Direction: Scan the material and copy every line in which "Python" appears.

Provided entries:
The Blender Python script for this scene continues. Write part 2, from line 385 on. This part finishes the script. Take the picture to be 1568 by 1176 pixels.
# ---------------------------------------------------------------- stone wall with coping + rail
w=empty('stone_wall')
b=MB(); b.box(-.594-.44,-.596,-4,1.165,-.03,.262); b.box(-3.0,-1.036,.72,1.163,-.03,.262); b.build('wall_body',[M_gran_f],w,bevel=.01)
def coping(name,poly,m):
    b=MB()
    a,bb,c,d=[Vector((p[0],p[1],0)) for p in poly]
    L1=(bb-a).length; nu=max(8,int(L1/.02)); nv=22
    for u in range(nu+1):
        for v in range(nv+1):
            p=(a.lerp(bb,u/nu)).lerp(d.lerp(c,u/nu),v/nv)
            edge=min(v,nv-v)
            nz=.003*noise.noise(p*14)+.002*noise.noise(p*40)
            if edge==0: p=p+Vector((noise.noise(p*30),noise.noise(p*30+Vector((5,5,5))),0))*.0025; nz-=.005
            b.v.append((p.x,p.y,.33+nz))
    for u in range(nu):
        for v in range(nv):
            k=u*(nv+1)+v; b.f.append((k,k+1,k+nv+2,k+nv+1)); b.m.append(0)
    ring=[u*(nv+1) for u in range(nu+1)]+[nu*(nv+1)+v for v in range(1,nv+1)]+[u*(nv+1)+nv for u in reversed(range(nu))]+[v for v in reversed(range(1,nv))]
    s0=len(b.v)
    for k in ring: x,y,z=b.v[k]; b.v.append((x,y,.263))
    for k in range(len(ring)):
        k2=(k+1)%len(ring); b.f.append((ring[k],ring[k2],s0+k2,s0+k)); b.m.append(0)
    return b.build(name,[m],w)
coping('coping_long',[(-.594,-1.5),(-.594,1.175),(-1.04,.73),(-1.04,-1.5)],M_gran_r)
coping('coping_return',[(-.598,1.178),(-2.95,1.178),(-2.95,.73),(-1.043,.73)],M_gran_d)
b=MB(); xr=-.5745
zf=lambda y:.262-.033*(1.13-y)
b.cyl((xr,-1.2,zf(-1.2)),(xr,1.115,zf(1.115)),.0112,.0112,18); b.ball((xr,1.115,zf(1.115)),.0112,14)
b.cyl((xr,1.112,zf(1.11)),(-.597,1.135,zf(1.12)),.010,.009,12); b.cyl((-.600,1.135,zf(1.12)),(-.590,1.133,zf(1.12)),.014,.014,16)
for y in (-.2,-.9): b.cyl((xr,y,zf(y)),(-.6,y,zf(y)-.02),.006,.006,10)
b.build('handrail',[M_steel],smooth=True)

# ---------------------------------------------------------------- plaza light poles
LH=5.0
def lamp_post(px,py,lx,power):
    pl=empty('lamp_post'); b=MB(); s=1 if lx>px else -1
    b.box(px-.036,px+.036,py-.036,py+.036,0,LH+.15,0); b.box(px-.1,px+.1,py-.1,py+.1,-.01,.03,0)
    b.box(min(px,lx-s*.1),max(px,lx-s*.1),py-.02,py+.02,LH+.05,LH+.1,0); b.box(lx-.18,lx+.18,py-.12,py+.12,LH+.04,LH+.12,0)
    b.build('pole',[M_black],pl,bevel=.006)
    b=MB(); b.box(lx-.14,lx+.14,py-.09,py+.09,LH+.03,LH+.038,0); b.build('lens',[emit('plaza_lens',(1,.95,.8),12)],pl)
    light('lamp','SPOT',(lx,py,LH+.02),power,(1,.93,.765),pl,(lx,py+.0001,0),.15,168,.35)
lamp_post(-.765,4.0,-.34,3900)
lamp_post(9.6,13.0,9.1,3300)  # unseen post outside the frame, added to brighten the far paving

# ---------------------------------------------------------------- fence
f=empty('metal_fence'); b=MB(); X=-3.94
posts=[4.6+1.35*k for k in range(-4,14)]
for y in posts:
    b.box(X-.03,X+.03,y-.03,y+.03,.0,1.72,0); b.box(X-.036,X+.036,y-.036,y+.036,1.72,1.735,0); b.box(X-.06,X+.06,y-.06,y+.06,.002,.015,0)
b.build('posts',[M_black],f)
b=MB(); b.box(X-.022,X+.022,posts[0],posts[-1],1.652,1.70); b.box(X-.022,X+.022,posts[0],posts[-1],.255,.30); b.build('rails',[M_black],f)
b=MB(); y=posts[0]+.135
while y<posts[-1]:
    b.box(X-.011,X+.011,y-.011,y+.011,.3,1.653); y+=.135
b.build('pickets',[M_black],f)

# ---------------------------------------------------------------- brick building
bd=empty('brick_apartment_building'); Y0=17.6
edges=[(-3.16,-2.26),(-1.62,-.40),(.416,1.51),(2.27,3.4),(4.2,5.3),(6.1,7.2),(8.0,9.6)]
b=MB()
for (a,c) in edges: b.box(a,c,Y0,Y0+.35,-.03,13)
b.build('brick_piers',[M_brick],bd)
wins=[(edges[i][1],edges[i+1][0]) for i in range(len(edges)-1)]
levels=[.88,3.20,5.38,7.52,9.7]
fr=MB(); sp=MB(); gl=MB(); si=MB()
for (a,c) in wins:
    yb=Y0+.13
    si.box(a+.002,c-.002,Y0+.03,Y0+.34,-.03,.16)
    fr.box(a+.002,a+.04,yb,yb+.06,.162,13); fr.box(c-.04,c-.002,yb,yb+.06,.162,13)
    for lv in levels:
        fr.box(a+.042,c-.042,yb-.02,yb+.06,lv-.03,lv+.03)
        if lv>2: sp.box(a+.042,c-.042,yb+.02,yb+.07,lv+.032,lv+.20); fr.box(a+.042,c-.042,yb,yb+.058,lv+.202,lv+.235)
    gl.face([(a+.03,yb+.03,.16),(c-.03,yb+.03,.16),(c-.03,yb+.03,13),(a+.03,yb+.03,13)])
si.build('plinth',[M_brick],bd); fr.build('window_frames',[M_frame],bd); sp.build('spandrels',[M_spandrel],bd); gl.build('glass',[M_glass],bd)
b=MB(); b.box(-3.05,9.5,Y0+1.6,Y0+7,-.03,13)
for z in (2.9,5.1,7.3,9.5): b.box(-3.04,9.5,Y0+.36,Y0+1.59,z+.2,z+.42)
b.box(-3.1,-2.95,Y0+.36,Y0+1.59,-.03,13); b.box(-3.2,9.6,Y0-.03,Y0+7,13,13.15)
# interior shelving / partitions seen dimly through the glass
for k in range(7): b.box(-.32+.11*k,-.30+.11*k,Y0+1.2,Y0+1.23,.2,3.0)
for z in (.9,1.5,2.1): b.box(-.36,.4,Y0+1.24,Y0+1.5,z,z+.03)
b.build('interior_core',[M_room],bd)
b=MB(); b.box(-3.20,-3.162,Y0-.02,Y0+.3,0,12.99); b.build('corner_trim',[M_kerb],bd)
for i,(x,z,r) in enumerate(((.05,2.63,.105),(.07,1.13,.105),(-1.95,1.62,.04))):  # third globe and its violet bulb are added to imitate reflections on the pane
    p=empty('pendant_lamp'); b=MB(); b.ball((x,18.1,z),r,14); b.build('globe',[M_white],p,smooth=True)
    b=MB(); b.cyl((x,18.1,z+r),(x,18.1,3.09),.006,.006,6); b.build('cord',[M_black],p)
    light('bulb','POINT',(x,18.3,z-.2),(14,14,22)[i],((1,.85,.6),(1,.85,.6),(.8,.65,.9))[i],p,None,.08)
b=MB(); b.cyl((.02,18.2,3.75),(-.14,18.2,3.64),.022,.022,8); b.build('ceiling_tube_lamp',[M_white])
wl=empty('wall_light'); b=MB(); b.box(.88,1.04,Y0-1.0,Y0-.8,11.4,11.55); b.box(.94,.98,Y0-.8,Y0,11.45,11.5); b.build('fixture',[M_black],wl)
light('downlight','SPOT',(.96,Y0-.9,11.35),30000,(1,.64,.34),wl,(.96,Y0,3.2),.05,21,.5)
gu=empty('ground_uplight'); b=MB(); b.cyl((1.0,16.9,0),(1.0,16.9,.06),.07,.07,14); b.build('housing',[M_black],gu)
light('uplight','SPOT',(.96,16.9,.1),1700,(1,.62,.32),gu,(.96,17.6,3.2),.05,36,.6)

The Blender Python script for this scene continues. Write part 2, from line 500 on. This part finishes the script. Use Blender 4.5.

Completed exercise:
The Blender Python script for this scene continues. Write part 2, from line 385 on. This part finishes the script. Take the picture to be 1568 by 1176 pixels.
The Blender Python script for this scene continues. Write part 2, from line 500 on. This part finishes the script. Use Blender 4.5.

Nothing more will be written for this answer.